The Long View

When you zoom out to 70,000 years of human history, today’s crisis looks different. That shift in perspective changes how you lead.

I read Yuval Noah Harari’s Sapiens a few years ago and it rewired something in how I think. Not about history, exactly. About scale. About what actually matters when you take the long view.

The book traces human history from the cognitive revolution 70,000 years ago to today. It covers the agricultural revolution, the rise of empires, the scientific revolution, and the interconnected world we live in now. But what stuck with me wasn’t any single event. It was the perspective.

The Day-to-Day Fades

Most of what consumes our attention today won’t matter in a year. Almost none of it will matter in ten.

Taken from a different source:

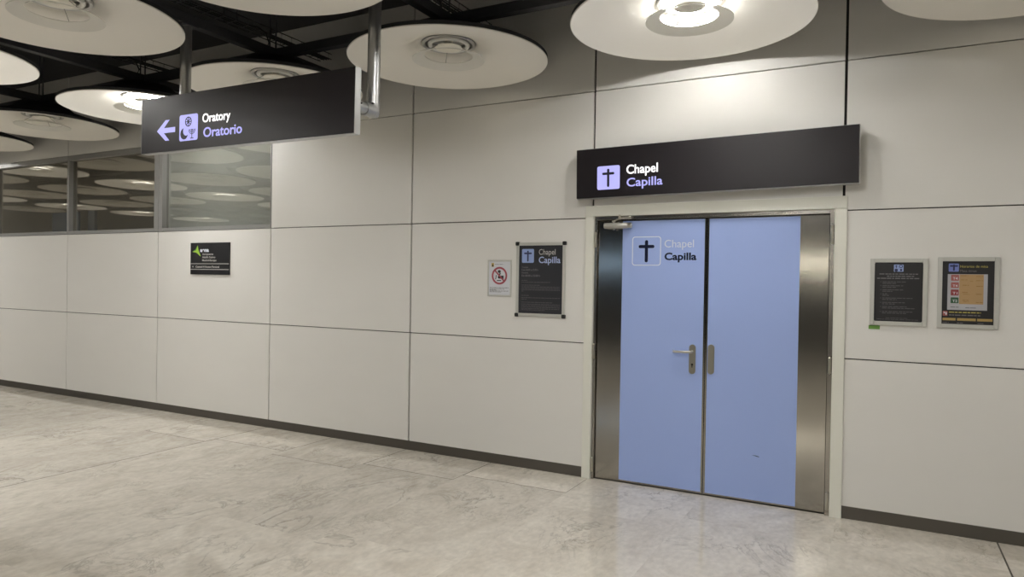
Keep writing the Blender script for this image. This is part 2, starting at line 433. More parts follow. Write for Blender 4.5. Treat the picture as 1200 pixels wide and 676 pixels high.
def leaf(x0, x1, b0, b1):
    lf = made('door_leaf', 'steel', d, box, X(x0), X(x1), YD, YD + .045, .010, 2.076, .0015)
    made('blue_panel', 'blue', lf, box, X(b0), X(b1), YD - .0015, YD + .001, .022, 2.072)
    return lf
left = leaf(-2.027, -1.1680, -1.824, -1.181); right = leaf(-1.1635, -.330, -1.148, -.518)
tag(left, 'left door leaf, lettered, with a lever handle'); tag(right, 'right door leaf, plain blue')
made('scuff_mark', 'navy', right, prism, [(X(-.815), .347), (X(-.79), .343), (X(-.765), .338), (X(-.766), .343), (X(-.79), .348)], YD - .002, YD - .0012)
yb = YD - .0015
o = rrect(X(-1.744), X(-1.514), 1.721, 1.947, .022); i = rrect(X(-1.738), X(-1.520), 1.727, 1.941, .017)
made('pictogram_outline', 'line_white', left, ring_prism, o, i, yb - .0008, yb)
made('cross', 'navy', left, round_cross, X(-1.629), 1.919, 1.746, .063, 1.869, .025, yb - .0008, yb)
text('lettering', 'Chapel', X(-1.486), X(-1.262), 1.861, 1.918, yb, 'white', left, bold=-.004, thick=.0008)
text('lettering', 'Capilla', X(-1.485), X(-1.240), 1.763, 1.820, yb, 'navy', left, bold=.030, thick=.0008)
# handle set
bm = bmesh.new(); prism(bm, rrect(X(-1.281), X(-1.233), .904, 1.126, .0235), yb - .008, yb)
lp = obj('lock_plate', bm, 'pewter', left)
bm = bmesh.new()
tube(bm, [(X(-1.257), yb - .006, 1.072), (X(-1.257), yb - .036, 1.072), (X(-1.262), yb - .046, 1.072), (X(-1.273), yb - .051, 1.0715), (X(-1.375), yb - .051, 1.069), (X(-1.386), yb - .047, 1.069), (X(-1.391), yb - .036, 1.069), (X(-1.391), yb - .022, 1.069)], .0095, 14)
obj('lever_handle', bm, 'satin', left)
bm = bmesh.new(); prism(bm, circ(X(-1.257), .975, .0085, 20), yb - .0095, yb - .007); prism(bm, rrect(X(-1.2605), X(-1.2535), .952, .975, .003), yb - .0095, yb - .007)
obj('keyhole', bm, 'black', left)
bm = bmesh.new(); prism(bm, rrect(X(-1.142), X(-1.095), .912, 1.134, .0230), yb - .008, yb)
obj('lock_plate', bm, 'pewter', right)
# hinges
def hinge(x, z0, z1):
    bm = bmesh.new()
    tube(bm, [(x, -.004, z0), (x, -.004, z1)], .0095, 14)
    tube(bm, [(x, -.004, z1 - .001), (x, -.004, z1 + .008)], [.011, .004], 14); tube(bm, [(x, -.004, z0 - .008), (x, -.004, z0 + .001)], [.004, .011], 14)
    obj('hinge', bm, 'satin', d)
for z0, z1 in ((1.871, 1.980), (.975, 1.085), (.066, .170)): hinge(X(-2.041), z0, z1)
for z0, z1 in ((1.878, 1.992), (.985, 1.090), (.045, .155)): hinge(X(-.312), z0, z1)
# surface closer
bm = bmesh.new(); zc = 2.034
tube(bm, [(X(-1.965), -.010, zc), (X(-1.960), -.010, zc), (X(-1.772), -.010, zc), (X(-1.768), -.010, zc)], [.019, .023, .023, .019], 20)
box(bm, X(-1.95), X(-1.78), -.010, YD, zc - .018, zc + .018, .003)
dc = obj('door_closer', bm, 'closer', left)
bm = bmesh.new(); tube(bm, [(X(-1.768), -.010, zc), (X(-1.742), -.010, zc), (X(-1.738), -.010, zc)], [.021, .021, .017], 20); obj('closer_end_cap', bm, 'satin', left)
bm = bmesh.new(); tube(bm, [(X(-1.885), -.010, zc - .034), (X(-1.885), -.010, zc + .042)], .009, 12); tube(bm, [(X(-1.885), -.010, zc + .028), (X(-1.885), -.010, zc + .040)], .016, 14); obj('closer_pivot', bm, 'satin', left)
bm = bmesh.new(); tube(bm, [(X(-1.885), -.012, zc + .036), (X(-1.84), -.022, zc + .052), (X(-1.80), -.020, zc + .056)], .006, 8)
box(bm, X(-1.85), X(-1.745), -.016, .004, 2.084, 2.104, .003); tube(bm, [(X(-1.835), -.02, 2.08), (X(-1.835), -.02, 2.118)], .010, 12); tube(bm, [(X(-1.752), -.02, 2.085), (X(-1.752), -.02, 2.106)], .010, 12)
obj('closer_arm', bm, 'satin', d)

# ------------------------------------------------------------------ Chapel light box over the door
sg = tag(empty('chapel_sign', (-1.160, -.115, 2.451), -.0118), 'dark charcoal backlit sign reading Chapel Capilla over the blue doors', 'sign')
def SX(x): return x + 1.160
def SZ(z, x=0): return z - 2.451
hl, hh = 1.008, .1925
made('sign_body', 'sign', sg, box, -hl, hl, 0, .062, -hh, hh, .0025)
made('sign_edge', 'alu', sg, box, -hl + .002, hl + .004, .008, .066, -hh - .005, hh + .003, .001)
for sx in (-.62, .62): made('wall_bracket', 'alu', sg, box, sx - .05, sx + .05, .062, .113, -.10, .10, .003)
e0 = -.0002
def tilt(x): return SX(x)
def tz(z, x): return z - 2.451 - .0118 * (x + 1.160)
x0, x1 = SX(-1.992), SX(-1.807)
z0, z1 = tz(2.309, -1.9), tz(2.492, -1.9)
made('pictogram', 'lit_icon', sg, prism, rrect(x0, x1, z0, z1, .014), -.0014, e0)
made('cross', 'sign_ink', sg, round_cross, SX(-1.901), tz(2.470, -1.9), tz(2.328, -1.9), .050, tz(2.432, -1.9), .019, -.0022, -.0013)
text('lettering', 'Chapel', SX(-1.753), SX(-1.507), tz(2.421, -1.63), tz(2.490, -1.63), e0, 'lit_white', sg, bold=.016)
text('lettering', 'Capilla', SX(-1.751), SX(-1.471), tz(2.324, -1.61), tz(2.389, -1.61), e0, 'lit_blue', sg, bold=.012)

# ------------------------------------------------------------------ hanging Oratory sign
cx, cz, cy = -3.834, 2.667, -2.0
hs = tag(empty('oratory_sign', (cx, cy, cz), .0095), 'charcoal backlit hanging sign with left arrow reading Oratory Oratorio', 'sign')
def OX(x): return x - cx
def OZ(z, x): return z - cz + .0095 * (x - cx)
hl, hh = 1.017, .1985
made('sign_body', 'sign', hs, box, -hl, hl - .004, 0, .05, -hh, hh, .0015)
made('end_cap', 'alu', hs, box, hl - .004, hl, -.001, .052, -hh - .004, hh + .002, .001)
made('end_cap', 'alu', hs, box, -hl - .004, -hl, -.001, .052, -hh - .004, hh + .002, .001)
made('sign_edge', 'alu', hs, box, -hl, hl - .004, .004, .052, -hh - .005, -hh + .001, .001)
# arrow
ax, azm = OX(-4.672), OZ(2.6265, -4.57)
t = .036; hd = .074
pts = [(ax, azm), (ax + .095, azm + hd), (ax + .138, azm + hd), (ax + .138 - .062, azm + hd - .050 - .006), (ax + .064, azm + t / 2), (ax + .200, azm + t / 2), (ax + .200, azm - t / 2), (ax + .064, azm - t / 2), (ax + .076, azm - hd + .056), (ax + .138, azm - hd), (ax + .095, azm - hd)]
made('arrow', 'lit_icon', hs, prism, pts, -.0014, e0)
px0, px1 = OX(-4.424), OX(-4.230); pz0, pz1 = OZ(2.534, -4.33), OZ(2.718, -4.33)
made('pictogram', 'lit_icon', hs, prism, rrect(px0, px1, pz0, pz1, .016), -.0014, e0)
bm = bmesh.new(); wc, wz = OX(-4.329), OZ(2.667, -4.33)
ring_prism(bm, circ(wc, wz, .035), circ(wc, wz, .028), -.0022, -.0013)
prism(bm, circ(wc, wz, .008, 16), -.0022, -.0013)
for k in range(8):
    a = PI * k / 4; ca, sa = math.cos(a), math.sin(a); h = .003
    prism(bm, [(wc + .006 * ca - h * sa, wz + .006 * sa + h * ca), (wc + .030 * ca - h * sa, wz + .030 * sa + h * ca), (wc + .030 * ca + h * sa, wz + .030 * sa - h * ca), (wc + .006 * ca + h * sa, wz + .006 * sa - h * ca)], -.0022, -.0013)
obj('wheel_symbol', bm, 'sign_ink', hs)
mc, mz = OX(-4.372), OZ(2.585, -4.37); R = .040
outer = [(mc + R * math.cos(a), mz + R * math.sin(a)) for a in [math.radians(100 + 250 * k / 24) for k in range(25)]]
c2, z2, R2 = mc + .022, mz + .020, .034
p_end, p_start = outer[-1], outer[0]
aa = math.atan2(p_end[1] - z2, p_end[0] - c2); bb = math.atan2(p_start[1] - z2, p_start[0] - c2)
while aa > bb: aa -= 2 * PI
aa += 2 * PI if False else 0
inner = [(c2 + R2 * math.cos(aa + (bb - aa) * 0 - k / 16 * (2 * PI - (bb - aa))), z2 + R2 * math.sin(aa - k / 16 * (2 * PI - (bb - aa)))) for k in range(1, 16)]
made('crescent_symbol', 'sign_ink', hs, prism, outer + inner, -.0022, -.0013)
bm = bmesh.new(); nc, nz = OX(-4.289), OZ(2.612, -4.29)
for r in (.012, .024, .036):
    o = [(nc + r * math.cos(a), nz + r * math.sin(a)) for a in [PI + PI * k / 12 for k in range(13)]]
    q = [(nc + (r - .0048) * math.cos(a), nz + (r - .0048) * math.sin(a)) for a in [2 * PI - PI * k / 12 for k in range(13)]]
    prism(bm, o + q, -.0022, -.0013)
box(bm, nc - .0028, nc + .0028, -.0023, -.0013, nz - .062, nz + .002); box(bm, nc - .017, nc + .017, -.0024, -.0013, nz - .066, nz - .060)
obj('candelabrum_symbol', bm, 'sign_ink', hs)
text('lettering', 'Oratory', OX(-4.182), OX(-3.902), OZ(2.645, -4.04), OZ(2.706, -4.04), e0, 'lit_white', hs, bold=.016)
text('lettering', 'Oratorio', OX(-4.170), OX(-3.788), OZ(2.542, -3.98), OZ(2.609, -3.98), e0, 'lit_blue', hs, bold=.014)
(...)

At the scale Harari writes about, entire empires rise and fall in a few pages.

Some might call that nihilism, but I find it freeing. When you internalize that the urgent email, the difficult conversation, the project that’s behind schedule are all temporary, you handle them differently. The anxiety drops. You can think more clearly because you’re not treating everything like a survival threat.

I still care about getting things right. But I’ve stopped pretending that most problems are as serious as they feel in the moment.

What Actually Lasts

Harari argues that what made humans dominant wasn’t strength or speed. It was our ability to cooperate flexibly in large numbers, built on shared stories and beliefs. Money, nations, corporations, religions: these are all fictions we agree to believe in, and that agreement lets us coordinate at scale.

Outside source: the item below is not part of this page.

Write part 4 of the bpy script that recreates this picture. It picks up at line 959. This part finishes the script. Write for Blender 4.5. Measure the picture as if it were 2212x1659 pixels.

At work, this translates directly. The culture you build, the trust you establish, the way people learn to work together: these outlast any individual project or product. Teams that share a clear understanding of what they’re doing and why will outperform teams that don’t, regardless of talent levels.

The shared story matters more than the quarterly numbers.

Progress Is Real

One thing Sapiens reinforced for me: despite everything, humans have made extraordinary progress. Life expectancy, literacy, poverty reduction, violence per capita. By almost every measure, the average human today lives better than royalty did a few centuries ago.

This matters for leadership because pessimism is easy and optimism requires effort. When you understand the long arc of human improvement, you can hold both realities: yes, there are serious problems, and yes, we’ve solved serious problems before. That combination of clear-eyed realism and grounded hope is what effective leadership looks like.

Applying the Long View

I’ve started asking myself a question when things get stressful: will this matter in ten years? Usually the answer is no, and that helps me respond proportionally instead of reacting emotionally.

For the things that do matter at that scale, like relationships, reputation, the skills your team develops, the culture you build, try to invest more attention. These compound over time. They’re the things that actually last.

Sapiens is a long book and not everyone will read it. But the core shift is available to anyone: step back far enough that you can see the whole arc, and suddenly it’s easier to tell what’s urgent from what’s important.